How is this linked to the real world?

* When you go in an aeroplane what shape are the windows? What might happen if they were completely square? The de Havilland Comet I was the first commercial airliner, built in 1949. It passed all safety testing, and went into commercial use, but there were two catastrophic accidents that were eventually traced back to the square windows.

* In WW2, almost 3000 Liberty ships were built in sections, and fitted together later, as a cheap way of transporting massive amounts of cargo from the US to UK. The problem was that they had square joints, which tended to fracture in heavy seas, with disastrous effects...12 ships broke in half unexpectedly for reasons along these lines (trivia: Constance Tipper of Newnham College was first person to understand why this happened). Use of brittle materials was also partly to blame.

* There are probably other examples along these lines that engineers/materials scientists might know, let us know if you think of any more good ones!

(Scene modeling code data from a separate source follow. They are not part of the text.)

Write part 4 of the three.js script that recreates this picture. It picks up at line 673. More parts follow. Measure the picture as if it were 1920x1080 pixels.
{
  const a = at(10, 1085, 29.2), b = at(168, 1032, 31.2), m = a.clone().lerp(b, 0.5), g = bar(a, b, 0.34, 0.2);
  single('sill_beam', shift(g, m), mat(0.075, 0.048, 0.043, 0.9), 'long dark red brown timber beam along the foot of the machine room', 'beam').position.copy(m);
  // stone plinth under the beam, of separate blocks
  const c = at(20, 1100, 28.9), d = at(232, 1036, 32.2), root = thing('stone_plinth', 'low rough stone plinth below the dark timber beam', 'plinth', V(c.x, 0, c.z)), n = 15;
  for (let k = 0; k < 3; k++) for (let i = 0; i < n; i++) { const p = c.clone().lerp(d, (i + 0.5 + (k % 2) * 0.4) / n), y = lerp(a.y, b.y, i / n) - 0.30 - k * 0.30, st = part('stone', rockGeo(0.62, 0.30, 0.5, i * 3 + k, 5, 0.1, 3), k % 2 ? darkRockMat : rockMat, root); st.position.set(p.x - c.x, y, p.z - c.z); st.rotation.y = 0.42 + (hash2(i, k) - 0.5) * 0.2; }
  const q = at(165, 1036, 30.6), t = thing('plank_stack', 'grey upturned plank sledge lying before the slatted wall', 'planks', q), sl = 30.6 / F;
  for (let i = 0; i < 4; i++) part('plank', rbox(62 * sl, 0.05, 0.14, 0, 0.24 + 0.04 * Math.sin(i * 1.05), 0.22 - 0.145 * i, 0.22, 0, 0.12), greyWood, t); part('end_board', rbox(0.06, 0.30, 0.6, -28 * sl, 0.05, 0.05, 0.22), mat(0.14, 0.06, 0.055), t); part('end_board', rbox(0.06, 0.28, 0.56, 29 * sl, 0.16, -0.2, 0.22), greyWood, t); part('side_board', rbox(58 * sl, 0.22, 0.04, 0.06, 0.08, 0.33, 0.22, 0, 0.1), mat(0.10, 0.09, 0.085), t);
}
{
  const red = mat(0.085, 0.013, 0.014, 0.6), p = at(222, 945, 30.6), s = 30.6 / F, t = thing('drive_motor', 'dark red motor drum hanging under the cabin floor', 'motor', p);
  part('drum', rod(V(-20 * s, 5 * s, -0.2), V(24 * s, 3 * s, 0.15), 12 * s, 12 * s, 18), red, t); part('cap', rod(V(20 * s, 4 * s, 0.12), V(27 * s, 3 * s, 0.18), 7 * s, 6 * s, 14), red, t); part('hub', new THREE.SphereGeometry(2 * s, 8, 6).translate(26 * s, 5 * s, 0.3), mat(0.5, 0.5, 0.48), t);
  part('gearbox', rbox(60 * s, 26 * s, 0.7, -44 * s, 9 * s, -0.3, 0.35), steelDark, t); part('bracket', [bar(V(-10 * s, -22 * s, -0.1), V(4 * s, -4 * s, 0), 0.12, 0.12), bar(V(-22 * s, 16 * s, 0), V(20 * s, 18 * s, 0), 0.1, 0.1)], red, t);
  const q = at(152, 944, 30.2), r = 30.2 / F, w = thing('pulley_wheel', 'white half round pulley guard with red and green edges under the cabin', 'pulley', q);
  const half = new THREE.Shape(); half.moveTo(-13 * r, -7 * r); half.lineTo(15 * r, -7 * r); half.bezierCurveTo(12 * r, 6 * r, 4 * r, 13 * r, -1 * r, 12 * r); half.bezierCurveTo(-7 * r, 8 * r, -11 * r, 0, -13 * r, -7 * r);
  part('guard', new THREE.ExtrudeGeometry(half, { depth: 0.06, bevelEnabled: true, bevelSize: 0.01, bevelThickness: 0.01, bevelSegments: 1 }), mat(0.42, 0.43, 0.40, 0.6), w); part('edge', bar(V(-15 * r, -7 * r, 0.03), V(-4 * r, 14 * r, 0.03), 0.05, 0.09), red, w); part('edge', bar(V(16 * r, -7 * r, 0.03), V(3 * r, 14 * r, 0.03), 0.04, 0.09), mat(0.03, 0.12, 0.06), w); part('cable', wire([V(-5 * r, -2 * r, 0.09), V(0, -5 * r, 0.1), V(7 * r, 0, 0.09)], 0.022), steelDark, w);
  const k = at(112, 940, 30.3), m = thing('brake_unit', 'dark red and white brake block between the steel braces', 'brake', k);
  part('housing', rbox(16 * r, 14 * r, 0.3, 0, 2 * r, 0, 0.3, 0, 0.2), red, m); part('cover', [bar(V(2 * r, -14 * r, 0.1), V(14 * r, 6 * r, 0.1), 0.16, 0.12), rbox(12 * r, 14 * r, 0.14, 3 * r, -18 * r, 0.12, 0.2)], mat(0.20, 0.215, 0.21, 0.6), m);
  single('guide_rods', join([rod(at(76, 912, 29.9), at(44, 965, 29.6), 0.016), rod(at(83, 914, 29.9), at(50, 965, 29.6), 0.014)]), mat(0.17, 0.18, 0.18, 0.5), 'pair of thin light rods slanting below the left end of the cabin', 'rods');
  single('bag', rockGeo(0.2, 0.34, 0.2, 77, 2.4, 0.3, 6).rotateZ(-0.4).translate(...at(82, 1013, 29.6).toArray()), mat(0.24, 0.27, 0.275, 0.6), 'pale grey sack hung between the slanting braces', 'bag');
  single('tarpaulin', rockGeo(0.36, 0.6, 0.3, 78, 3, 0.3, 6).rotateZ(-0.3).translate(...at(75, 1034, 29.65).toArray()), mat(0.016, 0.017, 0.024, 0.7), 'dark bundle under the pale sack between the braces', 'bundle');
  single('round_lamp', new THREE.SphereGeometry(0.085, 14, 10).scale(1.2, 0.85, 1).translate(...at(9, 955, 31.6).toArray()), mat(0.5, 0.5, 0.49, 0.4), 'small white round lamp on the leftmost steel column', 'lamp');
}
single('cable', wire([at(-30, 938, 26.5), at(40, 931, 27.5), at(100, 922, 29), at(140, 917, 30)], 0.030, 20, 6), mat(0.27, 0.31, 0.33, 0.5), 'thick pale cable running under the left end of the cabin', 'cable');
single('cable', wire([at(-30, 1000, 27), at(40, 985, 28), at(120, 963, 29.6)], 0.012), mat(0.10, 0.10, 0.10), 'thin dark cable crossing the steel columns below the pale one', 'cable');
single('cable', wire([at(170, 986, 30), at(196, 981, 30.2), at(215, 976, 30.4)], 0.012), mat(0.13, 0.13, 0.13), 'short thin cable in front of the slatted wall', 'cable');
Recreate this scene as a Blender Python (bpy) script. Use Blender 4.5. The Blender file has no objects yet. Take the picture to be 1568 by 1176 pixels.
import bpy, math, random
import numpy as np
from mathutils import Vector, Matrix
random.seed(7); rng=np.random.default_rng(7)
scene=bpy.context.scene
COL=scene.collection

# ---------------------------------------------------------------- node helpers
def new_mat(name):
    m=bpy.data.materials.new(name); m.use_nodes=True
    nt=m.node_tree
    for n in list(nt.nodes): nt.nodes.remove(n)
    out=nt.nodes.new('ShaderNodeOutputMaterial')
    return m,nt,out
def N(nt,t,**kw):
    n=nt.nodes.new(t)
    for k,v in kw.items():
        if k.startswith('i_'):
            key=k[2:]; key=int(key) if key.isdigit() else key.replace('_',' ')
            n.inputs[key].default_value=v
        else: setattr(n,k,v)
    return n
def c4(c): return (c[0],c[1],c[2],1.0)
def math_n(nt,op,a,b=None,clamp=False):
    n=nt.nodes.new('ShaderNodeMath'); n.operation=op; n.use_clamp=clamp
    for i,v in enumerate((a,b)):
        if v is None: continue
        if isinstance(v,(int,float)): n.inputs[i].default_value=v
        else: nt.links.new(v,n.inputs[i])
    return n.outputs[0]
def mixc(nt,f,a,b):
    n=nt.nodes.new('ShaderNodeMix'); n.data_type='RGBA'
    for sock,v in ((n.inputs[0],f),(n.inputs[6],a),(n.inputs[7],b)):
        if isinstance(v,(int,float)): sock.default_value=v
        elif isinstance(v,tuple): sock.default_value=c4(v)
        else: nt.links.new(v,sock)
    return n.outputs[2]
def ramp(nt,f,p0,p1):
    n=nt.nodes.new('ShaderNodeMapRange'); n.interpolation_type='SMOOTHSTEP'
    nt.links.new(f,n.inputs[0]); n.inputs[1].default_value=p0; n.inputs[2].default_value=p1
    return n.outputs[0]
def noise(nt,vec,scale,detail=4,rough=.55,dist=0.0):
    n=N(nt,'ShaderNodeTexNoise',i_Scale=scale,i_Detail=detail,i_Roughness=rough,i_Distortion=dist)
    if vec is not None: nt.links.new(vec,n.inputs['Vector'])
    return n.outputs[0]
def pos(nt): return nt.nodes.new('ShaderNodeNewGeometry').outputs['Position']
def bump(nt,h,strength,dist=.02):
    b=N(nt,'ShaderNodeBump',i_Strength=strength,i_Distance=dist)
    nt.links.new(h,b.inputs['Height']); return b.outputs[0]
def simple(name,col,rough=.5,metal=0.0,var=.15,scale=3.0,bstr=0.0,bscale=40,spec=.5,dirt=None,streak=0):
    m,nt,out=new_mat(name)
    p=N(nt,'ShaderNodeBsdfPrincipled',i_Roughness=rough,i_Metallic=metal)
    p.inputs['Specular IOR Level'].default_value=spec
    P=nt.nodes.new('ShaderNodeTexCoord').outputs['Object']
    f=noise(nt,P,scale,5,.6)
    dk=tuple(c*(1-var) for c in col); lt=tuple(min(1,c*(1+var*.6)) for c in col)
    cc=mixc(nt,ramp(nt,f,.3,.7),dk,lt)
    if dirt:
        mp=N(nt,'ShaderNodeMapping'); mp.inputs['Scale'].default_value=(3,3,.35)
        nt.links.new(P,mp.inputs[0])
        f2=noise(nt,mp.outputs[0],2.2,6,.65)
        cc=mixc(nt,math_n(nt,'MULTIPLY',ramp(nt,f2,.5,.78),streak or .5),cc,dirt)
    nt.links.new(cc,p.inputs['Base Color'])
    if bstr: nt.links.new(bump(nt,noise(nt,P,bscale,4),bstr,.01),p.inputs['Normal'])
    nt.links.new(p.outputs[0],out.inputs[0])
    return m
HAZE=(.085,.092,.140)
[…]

PLEASE REMOVE BATTERIES FROM FORCE METER WHEN PACKING AWAY - the batteries have a tendency to drain between events

Risk Assessment
Date risk assesment last checked: 
Sun, 07/01/2018
Risk assesment checked by: 
Date risk assesment double checked: 
Fri, 12/01/2018
Risk assesment double-checked by: 
Josh Garfinkel
Risk Assessment: 
DESCRIPTION Stretching paper until it breaks.
RISKS 1. Risk of being hit by paper clamp when paper breaks.
2. Bolts in paper clamp may be sharp.
3. Finger trap risk from wing nuts during tightening.
4. Experiment contains scissors to be used by children.
5. Shielded scalpel is still sharp beneath the shield, and can cause cuts if the shield is pushed aside.
ACTION TO BE TAKEN TO MINIMISE RISKS 1. Demonstator to ensure that children are away from the clamp the first time the paper is broken. After this children will normally be wary enough, but demonstrator to remain vigilant. (Energy released on breaking is comparatively small, since force is applied by tightening a screw and fax paper does not stretch much before breaking)
2. Top of bolts which will be moving covered in tape to minimise potential damage. Demonstrator to replace tape if required.
3. Unlikely to occur, but be aware of the possibility if kids are doing the tightening. Warn children to be careful if required.
4. Don't give scissors to very young children. Supervise children when they're using scissors.
5. Don't give the shielded scalpel to young children, show children how to use it before letting them handle it. If in doubt, keep it to use yourself.
ACTION TO BE TAKEN IN THE EVENT OF AN ACCIDENT Call a first aider in the event of injury.